The next year, Summers stepped down as President of Harvard. But the question he was trying to answer still nags.
Now, he says that hidden biases – “unconscious patterns that many of us engage in” – may be at the root of the problem.
“I think it’s incumbent on all of us,” Summers insists, to send “signals of maximum encouragement to every person of talent and drive to do everything that their talent and drive permits.” He notes that “there’s been a great deal of effort in that regard, and there have been some results,” though “the results are not as favorable as many would like them to be.”
But the former Treasury Secretary and Director of President Obama’s National Economic Council believes that mandating behavior wouldn’t provide an adequate solution. “I’m not a person who believes you make progress on issues like this with quotas or with absolute requirements. I’m a person who believes you address this by changing attitudes and by creating opportunities.”
To that end, he points to a woman who might be his most famous former student: Sheryl Sandberg.
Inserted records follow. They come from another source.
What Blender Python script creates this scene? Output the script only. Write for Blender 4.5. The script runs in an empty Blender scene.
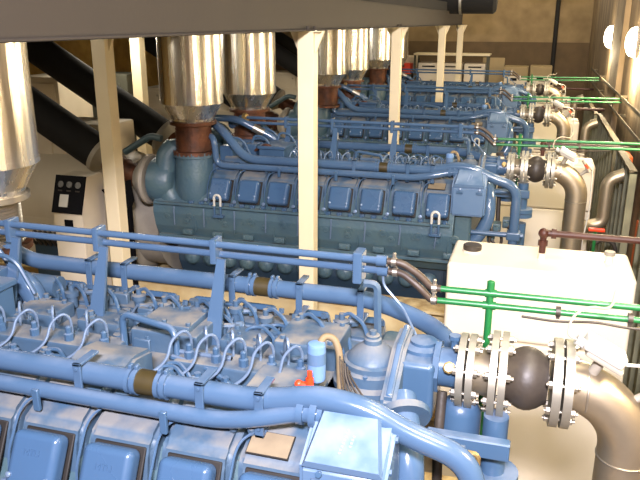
import bpy, bmesh, math, random
from mathutils import Vector as V, Matrix
random.seed(7)
C = bpy.context.scene.collection
H = 3.0                      # camera height; all z below are written relative to the camera
PI = math.pi
FZ = -3.0                    # floor
ROWS = [2.145, 5.665, 9.185, 12.705]     # centre lines of the four engines

# ---------------------------------------------------------------- materials
def lin(h):
    c = [int(h[i:i+2], 16)/255 for i in (0, 2, 4)]
    return tuple(x/12.92 if x <= .04045 else ((x+.055)/1.055)**2.4 for x in c) + (1,)

def mat(name, col, rough=.5, metal=0., col2=None, scale=6., amt=.5, bump=0., bscale=40., dust=0., dustcol='8d8478', emit=0., rvar=0., stretch=None, spec=None):
    m = bpy.data.materials.new(name); m.use_nodes = True
    nt = m.node_tree; N = nt.nodes; L = nt.links
    b = N['Principled BSDF']
    b.inputs['Roughness'].default_value = rough; b.inputs['Metallic'].default_value = metal
    b.inputs['Base Color'].default_value = lin(col)
    if spec is not None: b.inputs['Specular IOR Level'].default_value = spec
    tc = N.new('ShaderNodeTexCoord')
    src = tc.outputs['Object']
    if stretch:
        mp = N.new('ShaderNodeMapping'); mp.inputs['Scale'].default_value = stretch
        L.new(src, mp.inputs['Vector']); src = mp.outputs['Vector']
    colsock = None
    if col2 or rvar:
        nz = N.new('ShaderNodeTexNoise'); nz.inputs['Scale'].default_value = scale; nz.inputs['Detail'].default_value = 5
        L.new(src, nz.inputs['Vector'])
        mr = N.new('ShaderNodeMapRange'); mr.inputs['From Min'].default_value = .35; mr.inputs['From Max'].default_value = .68
        L.new(nz.outputs['Fac'], mr.inputs['Value'])
        if col2:
            mx = N.new('ShaderNodeMix'); mx.data_type = 'RGBA'
            mu = N.new('ShaderNodeMath'); mu.operation = 'MULTIPLY'; mu.inputs[1].default_value = amt
            L.new(mr.outputs['Result'], mu.inputs[0]); L.new(mu.outputs[0], mx.inputs['Factor'])
            mx.inputs['A'].default_value = lin(col); mx.inputs['B'].default_value = lin(col2)
            colsock = mx.outputs['Result']
        if rvar:
            m2 = N.new('ShaderNodeMapRange'); m2.inputs['To Min'].default_value = rough; m2.inputs['To Max'].default_value = rough+rvar
            L.new(mr.outputs['Result'], m2.inputs['Value']); L.new(m2.outputs['Result'], b.inputs['Roughness'])
    if dust:                                   # dust that lies on upward faces
        g = N.new('ShaderNodeNewGeometry'); sx = N.new('ShaderNodeSeparateXYZ'); L.new(g.outputs['Normal'], sx.inputs[0])
        d1 = N.new('ShaderNodeMapRange'); d1.inputs['From Min'].default_value = .55; d1.inputs['From Max'].default_value = .98
        L.new(sx.outputs['Z'], d1.inputs['Value'])
        n2 = N.new('ShaderNodeTexNoise'); n2.inputs['Scale'].default_value = 9; n2.inputs['Detail'].default_value = 6
        L.new(tc.outputs['Object'], n2.inputs['Vector'])
        d2 = N.new('ShaderNodeMapRange'); d2.inputs['From Min'].default_value = .37; d2.inputs['From Max'].default_value = .62; d2.inputs['To Max'].default_value = dust
        L.new(n2.outputs['Fac'], d2.inputs['Value'])
        mm = N.new('ShaderNodeMath'); mm.operation = 'MULTIPLY'; L.new(d1.outputs[0], mm.inputs[0]); L.new(d2.outputs[0], mm.inputs[1])
        mx2 = N.new('ShaderNodeMix'); mx2.data_type = 'RGBA'; L.new(mm.outputs[0], mx2.inputs['Factor'])
        if colsock: L.new(colsock, mx2.inputs['A'])
        else: mx2.inputs['A'].default_value = lin(col)
        mx2.inputs['B'].default_value = lin(dustcol); colsock = mx2.outputs['Result']
        r2 = N.new('ShaderNodeMapRange'); r2.inputs['To Min'].default_value = rough; r2.inputs['To Max'].default_value = .85
        L.new(mm.outputs[0], r2.inputs['Value']); L.new(r2.outputs[0], b.inputs['Roughness'])
    if colsock: L.new(colsock, b.inputs['Base Color'])
    if bump:
        n3 = N.new('ShaderNodeTexNoise'); n3.inputs['Scale'].default_value = bscale; n3.inputs['Detail'].default_value = 4
        L.new(src, n3.inputs['Vector'])
        bp = N.new('ShaderNodeBump'); bp.inputs['Strength'].default_value = bump; bp.inputs['Distance'].default_value = .01
        L.new(n3.outputs['Fac'], bp.inputs['Height']); L.new(bp.outputs['Normal'], b.inputs['Normal'])
    if emit:
        b.inputs['Emission Color'].default_value = lin(col); b.inputs['Emission Strength'].default_value = emit
    return m

M = {}
M['blue'] = mat('blue_gloss_paint', '3c5671', .3, col2='38516a', scale=5, amt=.5, dust=.35, dustcol='8d94a4')
M['pipe'] = mat('blue_pipe_paint', '435b76', .17, col2='3f5670', scale=4, amt=.4, dust=.15, dustcol='9aa2b2')
M['cover'] = mat('blue_cover_paint', '3b5675', .2, col2='38516d', scale=7, amt=.4, rvar=.1)
M['dusty'] = mat('dusty_blue_paint', '3c556d', .5, col2='485866', scale=8, amt=.6, dust=.9, dustcol='7a7771', bump=.25, bscale=30)
M['cast'] = mat('blue_cast_iron', '3f5865', .42, col2='4a5f62', scale=7, amt=.7, bump=.3, bscale=45, dust=.25)
M['lowblue'] = mat('dark_blue_sump', '2a3c4c', .4, col2='30424c', scale=6, amt=.6, bump=.2)
M['gasket'] = mat('black_gasket', '17130f', .7)
M['rubber'] = mat('black_rubber', '352f29', .5, col2='443c33', scale=20, bump=.15)
M['duct'] = mat('black_duct_wrap', '080707', .85, col2='0c0b0a', scale=12, bump=.3, bscale=25)
M['steel'] = mat('bright_steel', 'b9b2a4', .3, .9, col2='8e867a', scale=14, amt=.5, rvar=.15)
M['flange'] = mat('galvanised_flange', 'a9a598', .42, .75, col2='8d8878', scale=18, amt=.6, rvar=.15)
M['stain'] = mat('stainless_pipe', 'ada18c', .36, .85, col2='85775f', scale=5, amt=.6, rvar=.18, bump=.05)
M['stack'] = mat('polished_cladding', 'f3f0e8', .2, .95, col2='e2dccf', scale=2.5, amt=.5, rvar=.12, stretch=(6, 6, .2), bump=.4, bscale=3.5)
M['rust'] = mat('rusty_bellows', '6a4028', .55, .4, col2='2f2018', scale=10, amt=.8, bump=.4)
M['cream'] = mat('cream_post_paint', 'ddcfae', .42, col2='d2c39d', scale=3, amt=.5)
M['tank'] = mat('white_tank_paint', 'e6dcc6', .35, col2='ddd0b4', scale=2, amt=.5)
M['skid'] = mat('cream_skid_paint', 'd9c798', .5, col2='b9985a', scale=5, amt=.6, dust=.8, dustcol='8d6c3c')
M['gen'] = mat('generator_paint', 'd8cdb8', .5, col2='c5b89f', scale=2.5, amt=.6)
M['gengrey'] = mat('grey_housing', '9a9385', .55, col2='7d776a', scale=6, amt=.6, bump=.2)
M['black'] = mat('black_panel', '0a0a0e', .7, spec=.1)
M['beam'] = mat('grey_beam_paint', '2b251e', .7, col2='27211b', scale=3, amt=.6, bump=.05)
M['green'] = mat('green_pipe_paint', '1d6534', .34, col2='18582c', scale=8, amt=.5)
M['brown'] = mat('brown_pipe_paint', '4a2519', .5, col2='3a1c12', scale=20, amt=.7)
M['hose'] = mat('brown_hose', '40342a', .5, col2='352a22', scale=15, amt=.6)
M['emboss'] = mat('raised_mark', '8fa0b8', .4)
M['wrail'] = mat('dull_angle_steel', '5a5240', .7, .2, col2='453e30', scale=9)
M['gauge'] = mat('dark_gauge', '3a3632', .4)
M['sleeve'] = mat('olive_rubber', '3b3219', .45, col2='2c2614', scale=15)
M['can'] = mat('light_blue_can', '6484ae', .35)
M['lid'] = mat('dusty_lid_paint', '4d6784', .4, col2='58708a', scale=6, dust=.6, dustcol='8e9db2')
M['brass'] = mat('brass', 'a08858', .4, .7)
M['red'] = mat('red_plastic', 'd8401c', .4)
M['orange'] = mat('orange_cloth', 'd8641c', .7)
M['white'] = mat('white_plastic', 'b9b7ae', .4)
M['line'] = mat('silver_line', '6c7f97', .35, .3, col2='5a6c84', scale=12)
M['canvas'] = mat('beige_hose', '7a6a4e', .7, col2='66573f', scale=30)
M['plate'] = mat('name_plate', '93846c', .5, .3, col2='7f725e', scale=25)
M['dado'] = mat('brown_dado', '5e4c34', .85, col2='4c3d2a', scale=3, amt=.8, bump=.4, bscale=18)
M['wall'] = mat('beige_wall', '8a7655', .85, col2='6e5c40', scale=2.5, amt=.9, bump=.4, bscale=14)
M['concrete'] = mat('raw_concrete', '8f7b5f', .85, col2='65543d', scale=3, amt=.9, bump=.6, bscale=14, stretch=(1, 1.6, .45))
M['floor'] = mat('dark_floor', '857a68', .6, col2='6d6354', scale=2, amt=.7, bump=.1)
M['dark'] = mat('dark_ceiling', '12100e', .85)
M['slatwood'] = mat('grey_green_board', '7b7a62', .7, col2='5d5c48', scale=7, amt=.8, stretch=(1, 6, 1), bump=.3)
M['boxw'] = mat('pale_carton', 'd6cab4', .6, col2='c8baa0', scale=4, amt=.4)
M['boxb'] = mat('tan_board', '96835e', .7, col2='86734f', scale=3)
M['yellow'] = mat('yellow_brick', 'b39350', .8, col2='8a6d36', scale=5, amt=.7, bump=.3)
M['grn'] = mat('grey_green_paint', '46463a', .65, col2='3a3a30', scale=6)
M['glow'] = mat('lamp_glass', 'fff0d0', .4, emit=30.)
M['tube'] = mat('fluorescent_tube', 'fff4dc', .4, emit=14.)

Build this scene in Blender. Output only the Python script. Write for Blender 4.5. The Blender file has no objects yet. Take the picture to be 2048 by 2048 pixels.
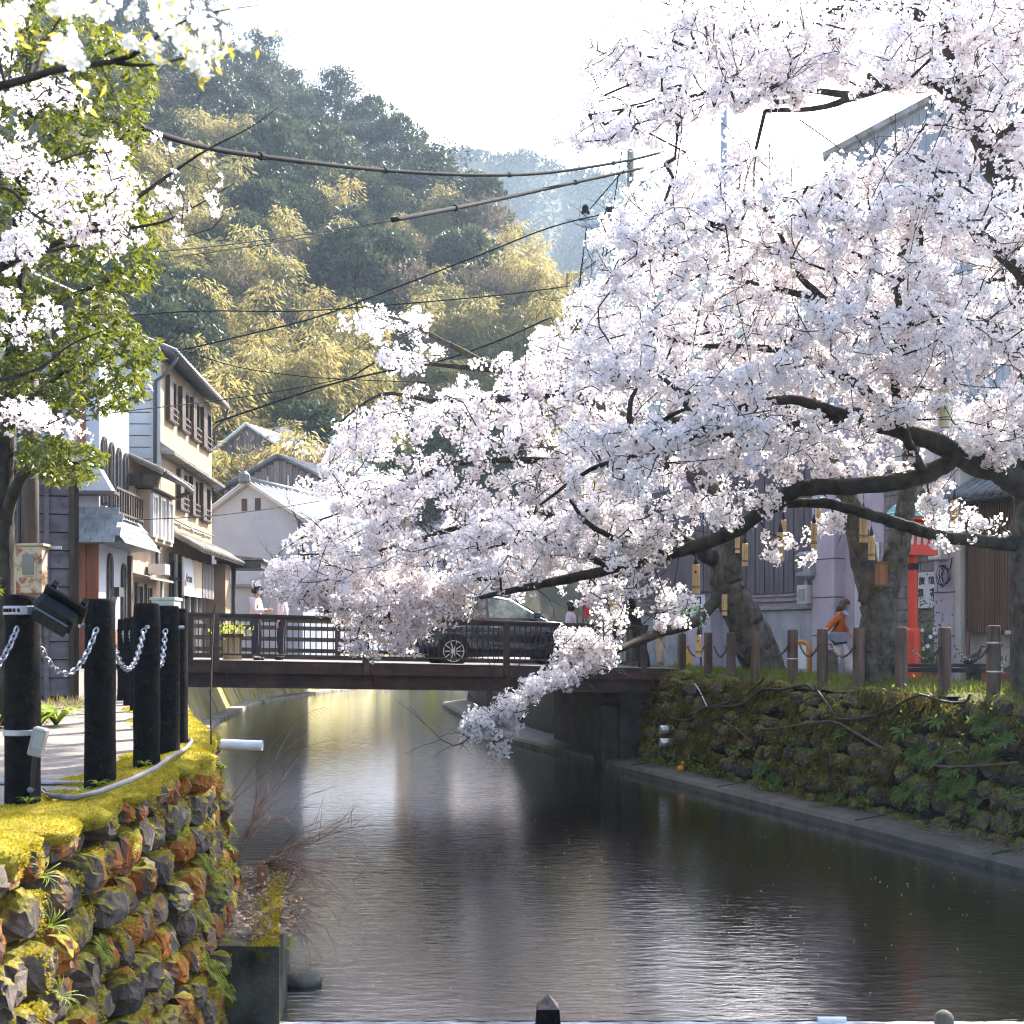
import bpy, bmesh, math, random
import numpy as np
from mathutils import Vector, Matrix, Euler, Quaternion
sc = bpy.context.scene
C = sc.collection
PI = math.pi
R = math.radians
# ------------------------------------------------------------------ camera
F, EYE, HZ = 2400.0, 0.95, 1268.0          # focal length in photo pixels, eye height, horizon row
cam_d = bpy.data.cameras.new('camera')
cam = bpy.data.objects.new('camera', cam_d)
C.objects.link(cam)
cam.location = (0, 0, EYE)
cam.rotation_euler = (R(90), 0, 0)
cam_d.sensor_width = 36
cam_d.lens = F / 2048 * 36
cam_d.shift_y = (HZ - 1024) / 2048
cam_d.clip_start = 0.1
cam_d.clip_end = 3000
cam_d.dof.use_dof = True
cam_d.dof.focus_distance = 19
cam_d.dof.aperture_fstop = 7.0
sc.camera = cam
# ------------------------------------------------------------------ world, sun, exposure
SUN_AZ, SUN_EL = 33.0, 42.0                # degrees clockwise from straight ahead (+Y), elevation
w = bpy.data.worlds.new('World')
sc.world = w
w.use_nodes = True
nt = w.node_tree
nt.nodes.clear()
sky = nt.nodes.new('ShaderNodeTexSky')
sky.sky_type = 'NISHITA'
sky.sun_disc = False
sky.sun_elevation = R(SUN_EL)
sky.sun_rotation = R(SUN_AZ)
sky.air_density = 1.0
sky.dust_density = 3.0
sky.ozone_density = 1.0
bg = nt.nodes.new('ShaderNodeBackground')
bg.inputs['Strength'].default_value = 0.15
wo = nt.nodes.new('ShaderNodeOutputWorld')
nt.links.new(sky.outputs[0], bg.inputs[0])
nt.links.new(bg.outputs[0], wo.inputs[0])
sd = bpy.data.lights.new('sun', 'SUN')
sd.energy = 4.6
sd.angle = R(0.55)
sd.color = (1.0, 0.94, 0.85)
so = bpy.data.objects.new('sun', sd)
C.objects.link(so)
so.location = (20, 40, 60)
_sdir = Vector((math.sin(R(SUN_AZ)) * math.cos(R(SUN_EL)), math.cos(R(SUN_AZ)) * math.cos(R(SUN_EL)), math.sin(R(SUN_EL))))
so.rotation_euler = _sdir.to_track_quat('Z', 'Y').to_euler()
sc.view_settings.view_transform = 'Standard'
sc.view_settings.look = 'None'
sc.view_settings.exposure = 2.08
sc.view_settings.gamma = 1.0
sc.view_settings.use_curve_mapping = False
cy = sc.cycles
cy.use_denoising = True
cy.filter_width = 1.15
cy.use_adaptive_sampling = True
cy.adaptive_threshold = 0.02
cy.max_bounces = 20
cy.diffuse_bounces = 16
cy.glossy_bounces = 3
cy.transmission_bounces = 16
cy.transparent_max_bounces = 6
cy.volume_bounces = 0
cy.sample_clamp_indirect = 6.0
cy.caustics_reflective = False
cy.caustics_refractive = False

# ------------------------------------------------------------------ helpers
def pt(x, y, D):
    """Photo pixel (2048 scale) at distance D -> world point."""
    return Vector(((x - 1024) / F * D, D, EYE - (y - HZ) / F * D))

def px(x, D, z=0.0):
    return Vector(((x - 1024) / F * D, D, z))

def zy(y, D):
    return EYE - (y - HZ) / F * D

def thing(name, label, cat, loc=(0, 0, 0), rotz=0.0, group=None):
    o = bpy.data.objects.new(name, None)
    C.objects.link(o)
    o.location = loc
    o.rotation_euler = (0, 0, rotz)
    o.empty_display_size = 0.2
    o['label'] = label
    o['category'] = cat
    if group:
        o['group'] = group
    return o

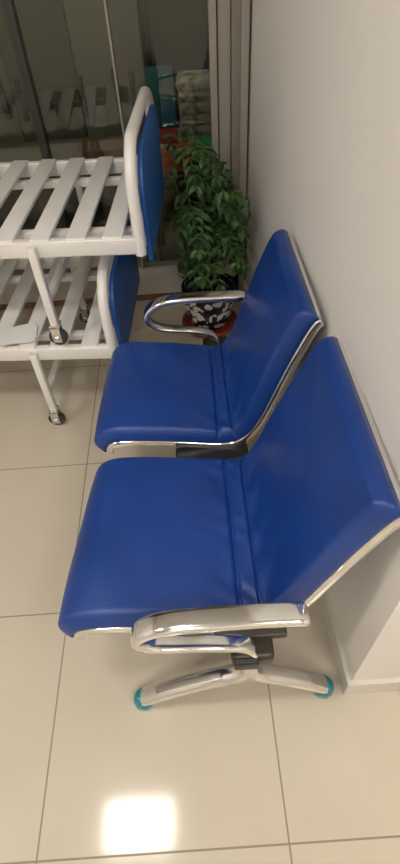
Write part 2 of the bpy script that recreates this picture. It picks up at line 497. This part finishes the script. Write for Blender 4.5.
tb = empty('work_table', (0, 0, 0))
box('top', (-1.3, 2.56, .63), (-.19, 2.90, .66), M_grey, tb, .004)
for k, (a, b) in enumerate(((-1.28, 2.58), (-.23, 2.58), (-1.28, 2.86), (-.23, 2.86))):
    box('leg_%d' % k, (a, b, 0), (a+.03, b+.03, .63), M_frame, tb)
box('wooden_tray', (-.49, 2.58, .661), (-.24, 2.76, .70), M_brown, None, .006)

bt = empty('low_bench_table', (0, 0, 0))
box('top', (-.17, 2.54, .55), (.27, 3.0, .58), M_brown, bt, .004)
for k, (a, b) in enumerate(((-.16, 2.55), (.24, 2.55), (-.16, 2.97), (.24, 2.97))):
    box('leg_%d' % k, (a, b, 0), (a+.025, b+.025, .55), M_frame, bt)
box('orange_box', (-.12, 2.56, .581), (.055, 2.69, .675), M_orange, None, .012)
box('red_cloth', (-.11, 2.71, .581), (-.0, 2.80, .71), M_red, None, .02)
box('green_towel', (.065, 2.56, .581), (.20, 2.69, .70), M_grnc, None, .03)
box('teal_folder', (-.14, 2.82, .581), (-.01, 2.87, .95), M_tealbox, None, .006)
fc = empty('folded_floral_bedding', (.105, 2.82, .581))
zz = 0
for k in range(7):
    h = .050+.006*math.sin(k*2.1)
    box('fold_%d' % k, (-.098+.006*math.sin(k*3), -.09, zz), (.098+.006*math.sin(k*1.7), .09, zz+h), M_floral, fc, .022,
        (0, 0, math.radians(3*math.sin(k*5))))
    zz += h-.002

# world
w = bpy.data.worlds.new('w'); sc.world = w; w.use_nodes = True
w.node_tree.nodes['Background'].inputs[0].default_value = (1, .97, .92, 1)
w.node_tree.nodes['Background'].inputs[1].default_value = .25

# ---------------------------------------------------------------- camera
p = math.radians(48); al = math.radians(4)
Fw = Vector((0, math.cos(p), -math.sin(p))); U0 = Vector((0, math.sin(p), math.cos(p))); R0 = Vector((1, 0, 0))
R = R0*math.cos(al)-U0*math.sin(al); U = R0*math.sin(al)+U0*math.cos(al)
cd = bpy.data.cameras.new('camera'); cam = bpy.data.objects.new('camera', cd); COL.objects.link(cam)
m = Matrix((R, U, -Fw)).transposed().to_4x4(); m.translation = Vector((0, 0, 1.54))
cam.matrix_world = m
cd.sensor_fit = 'VERTICAL'; cd.sensor_height = 36; cd.lens = 500/864*36; cd.clip_start = .02
sc.camera = cam
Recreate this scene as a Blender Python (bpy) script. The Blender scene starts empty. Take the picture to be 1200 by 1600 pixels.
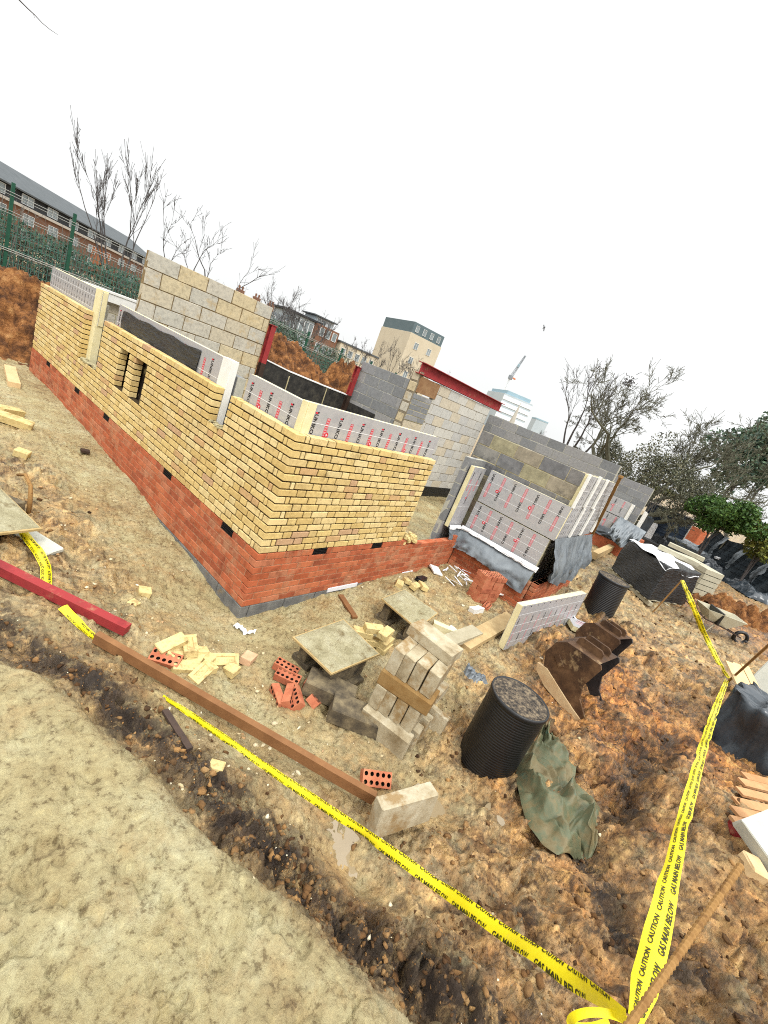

Sandberg took Summers’ class on public economics as a Harvard junior, and made a lasting connection. “I was lucky enough to have Sheryl work with me at the World Bank and then at the Treasury. When I was Treasury Secretary, she served as my chief of staff… Perhaps most remarkable of the things she has done is the kind of leadership she has provided to so many other women with the set of concepts in her book, Lean In.”
This fall, a book by the writer Eileen Pollack will mark will mark the tenth anniversary of Summers’ divisive comments by delving into the sorts of subtle slights and assumptions that Sandberg often says cripple women on their rise to the top.
Summers has already read Pollack’s book, from which he “learned a great deal.”
“I think things are moving and they have a long way to go,” he says. “I don’t think any of us have any ground for complacency. I don’t think any of us should believe that all that can be accomplished has been accomplished.”